Phrasenmäher:Alles gut

Man will keinen Streit, das wäre nicht zeitgemäß, aber die Unwahrheit darf man als Deutscher natürlich auch nicht sagen. Was tun? Man greift einfach zu "Alles gut!", jener universal einsetzbaren, nur ganz leicht vergifteten Beschwichtigungsformel.

Von Jens-Christian Raabe

Wenn sich deutscher Aufrichtigkeitszwang mit amerikanischer Gewohnheitsverbindlichkeit mischt, dann kommt dabei eine Universalphrase wie "alles gut!" heraus. Also etwas, das das Schlechteste aus beiden Welten vereint: Zwangsverbindlichkeit. Weil für den, der es sagt, in dem Moment tatsächlich selten alles gut ist.
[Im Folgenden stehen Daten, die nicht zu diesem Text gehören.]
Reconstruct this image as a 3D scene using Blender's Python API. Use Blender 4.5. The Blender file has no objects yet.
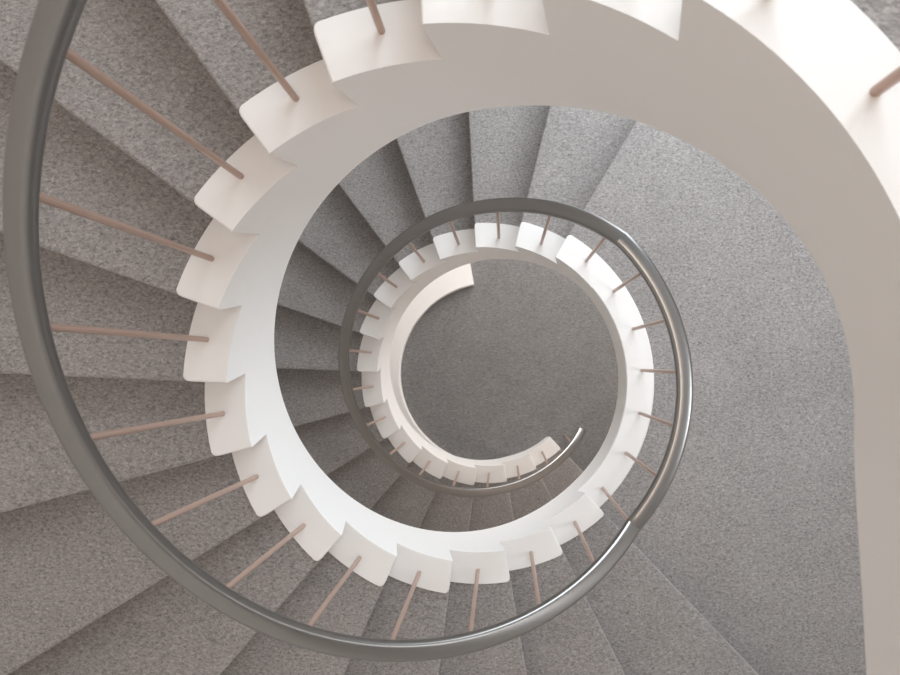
import bpy, bmesh, math, random
import numpy as np
from mathutils import Vector, Matrix

scene = bpy.context.scene
COL = scene.collection
S = 1.15                      # metres per drawing unit
PI2 = 2 * math.pi
random.seed(4)

# ------------------------------------------------------------------ camera
CAM_C = Vector((0.108374313, 0.0826478804, 1.04986843))
ca, sa = math.cos(3.21055226e-02), math.sin(3.21055226e-02)
cb, sb = math.cos(6.65520972e-02), math.sin(6.65520972e-02)
RX = Matrix(((1, 0, 0), (0, ca, -sa), (0, sa, ca)))
RY = Matrix(((cb, 0, sb), (0, 1, 0), (-sb, 0, cb)))
cam = bpy.data.cameras.new('camera')
cam.sensor_width = 36.0
cam.lens = 800.0 * 36.0 / 900.0
cam.clip_start = 0.02
cam.dof.use_dof = True
cam.dof.focus_distance = 3.2
cam.dof.aperture_fstop = 5.0
camo = bpy.data.objects.new('camera', cam)
COL.objects.link(camo)
camo.matrix_world = Matrix.Translation(CAM_C * S) @ (RX @ RY).to_4x4()
scene.camera = camo

# ------------------------------------------------------------------ world, light, exposure
world = bpy.data.worlds.new('world')
scene.world = world
world.use_nodes = True
bg = world.node_tree.nodes['Background']
bg.inputs[0].default_value = (0.75, 0.87, 1.0, 1)
bg.inputs[1].default_value = 0.12


def area_light(name, loc, target, sx, sy, power, color):
    l = bpy.data.lights.new(name, 'AREA')
    l.shape = 'RECTANGLE'
    l.size, l.size_y = sx, sy
    l.energy = power
    l.color = color
    o = bpy.data.objects.new(name, l)
    COL.objects.link(o)
    o.location = loc
    o.rotation_euler = (Vector(target) - Vector(loc)).to_track_quat('-Z', 'Y').to_euler()
    return o


# daylight of the tall stair window, and added fill lights inside the stairwell
WIN_A, WIN_B = math.radians(34), math.radians(96)
WIN_MID = math.radians(65)
wdir = Vector((math.cos(WIN_MID), math.sin(WIN_MID), 0))
DAY = (0.85, 0.935, 1.0)
for zc, tz, hh, power, DAY in ((3.2, 2.6, 3.4, 128, DAY), (-0.6, -1.0, 3.4, 138, DAY), (-2.6, -2.9, 2.6, 46, (0.92, 0.96, 1.0)),
                               (-5.2, -5.4, 2.2, 118, (1.0, 0.98, 0.96))):
    area_light('window_daylight', wdir * 2.62 * S + Vector((0, 0, zc)), Vector((0, 0, tz)), 2.6, hh, power, DAY)
area_light('ceiling_fill_light', Vector((0.0, 0.1, 4.7)), Vector((0.0, 0.1, -3)), 1.0, 1.0, 37, (1.0, 0.85, 0.75))  # warm overhead fill added to lift the upward faces, no known lamp
area_light('landing_fill_light', Vector((2.3, -0.3, -0.42)), Vector((2.1, -0.3, -6)), 0.6, 0.6, 17, (0.88, 0.94, 1.0))  # unseen fill added under the upper landing to brighten the carpet below
area_light('hall_fill_light', Vector((1.9, -0.3, -3.5)), Vector((1.4, -0.3, -6)), 0.8, 0.8, 11, (1.0, 0.88, 0.80))  # unseen warm fill added for the ground floor and lower flight

scene.view_settings.view_transform = 'Standard'
scene.view_settings.look = 'None'
scene.view_settings.gamma = 1.0
scene.view_settings.exposure = 0.12
scene.view_settings.use_curve_mapping = False


# ------------------------------------------------------------------ materials
def new_mat(name):
    m = bpy.data.materials.new(name)
    m.use_nodes = True
    nt = m.node_tree
    return m, nt, nt.nodes['Principled BSDF']


def mat_paint():
    m, nt, b = new_mat('white_paint')
    b.inputs['Base Color'].default_value = (0.80, 0.78, 0.76, 1)
    b.inputs['Roughness'].default_value = 0.45
    geo = nt.nodes.new('ShaderNodeNewGeometry')
    n = nt.nodes.new('ShaderNodeTexNoise')
    n.inputs['Scale'].default_value = 14
    n.inputs['Detail'].default_value = 3
    bump = nt.nodes.new('ShaderNodeBump')
    bump.inputs['Strength'].default_value = 0.12
    bump.inputs['Distance'].default_value = 0.01
    nt.links.new(geo.outputs['Position'], n.inputs['Vector'])
    nt.links.new(n.outputs['Fac'], bump.inputs['Height'])
    nt.links.new(bump.outputs['Normal'], b.inputs['Normal'])
    return m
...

Meistens sogar eher nichts: "Wir hatten ausgemacht, dass Du zu unserer Gartenparty einen veganen Quinoa-Salat mitbringst und jetzt stehst Du hier mit einem Drei-Kilo-Ziegel Leberkäse?" - Ja, verzeih, aber ist das nicht auch okay?" - "Nee, nee, alles gut!" Andererseits kann Aufrichtigkeit eine irrsinnig lästige Sache sein und eine kleine Alltagskollision zu einer peinlichen Staatsaffäre aufblasen, und das muss schließlich auch nicht sein. Mit anderen Worten: Die Siebzigerjahre-Antwort "Also, dass Du jetzt hier mit Leberkäse stehst, finde ich wirklich ganz, ganz blöd", ist auch keine Lösung. Sogar Adorno hat in einem Vortrag einmal überraschend die amerikanische Überfreundlichkeit im Alltag, die "Ideologie des Keep Smiling", nicht als böse Verlogenheit, sondern als Akt bewunderungswürdiger Zivilisiertheit gefeiert. Ende gut, alles gut.